Review: Wave Race 64 (N64)

Splash wave

Given that Wave Race 64 was a launch title for the N64, and that it has now been over 10 years since that launch, it is all the more baffling to play it today. Comparison with modern games tends to put the graphical and physics achievements of older titles into stark relief, but Wave Race is the exception to the rule. In the years since, little, if anything, has reached or surpassed the dizzying heights of the game's execution. Not only is it frankly beautiful to look at, but this beauty seems not to have been achieved at the expense of gameplay – the water physics were, at the time, so far ahead of anything else that it beggared belief and even with the benefit of hindsight, it's difficult not to be impressed.

The visuals strike a fine balance between art design and reality. One senses the limitations of the hardware may have forced some of the design choices (for example, all of the riders wear helmets), but this does not detriment the overall even-handed nature of the presentation. The first time one rides out onto Dolphin Island, a joyously crafted exhibition area for all the game has to offer, and starts appreciating the effects that even tiny waves have on the movement of the jetski, a sense of liberation is palpable. It becomes clear though the game's racing tours – divided into a number of difficulties with weather and waves increasingly playing a part – that the key to the designers' success is cunningly simple: by setting themselves a focused design brief, and honing each part of the game to perfection, the end result is something dangerously close to being the definitive water-based racer. Perhaps it is telling that, the sequel aside, all attempts at copying the formula (Hydro Thunder et al) failed both critically and financially.

The sound also adheres to this idea. There's little music to speak of during the races, all incidental sounds being directly related to the on-screen action. An announcer between races calls out the choices made and the current standings, but there is surprisingly little to distract from the racing. This in itself is no hindrance to enjoyment, as the races require extreme concentration at all times to ensure one not only rounds the buoys dotted around each track on the correct side (thereby building up top speed) but all the while keeping an eye on other racers. The effusive and unpredictable water physics also lend an organic feel each race, the likes of which tarmac racers would struggle to emulate.

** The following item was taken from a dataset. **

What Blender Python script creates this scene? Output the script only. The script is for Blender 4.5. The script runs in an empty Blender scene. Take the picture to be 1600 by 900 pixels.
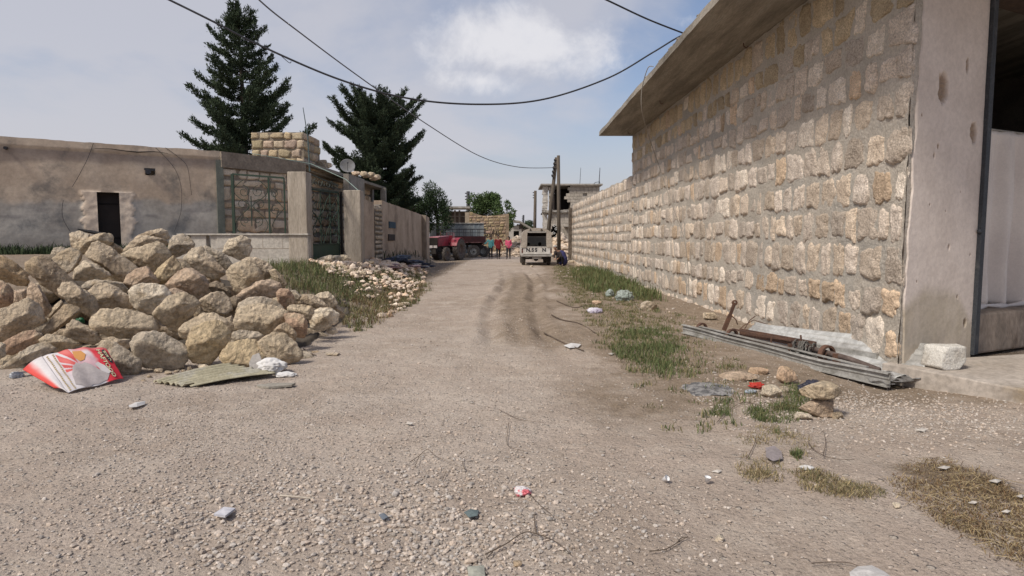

If this were all there were to Wave Race 64, the game would be fondly remembered. But the designers added a trick system which, while simple to learn, requires a tremendous degree of practice to master. Not only can tricks be performed in the separate mode to rack up high scores, but when done over a wave or ramp mid-race, will more quickly build up that vital top-speed meter.

Conclusion

All-in-all, Wave Race must not only be considered a near-certain classic, it holds up astonishingly well even now; most people would opine it betters its more complicated successor. It's a testament not only to the choices made by the developers, but also shows it can never hurt to have Shigeru Miyamoto on-hand for advice.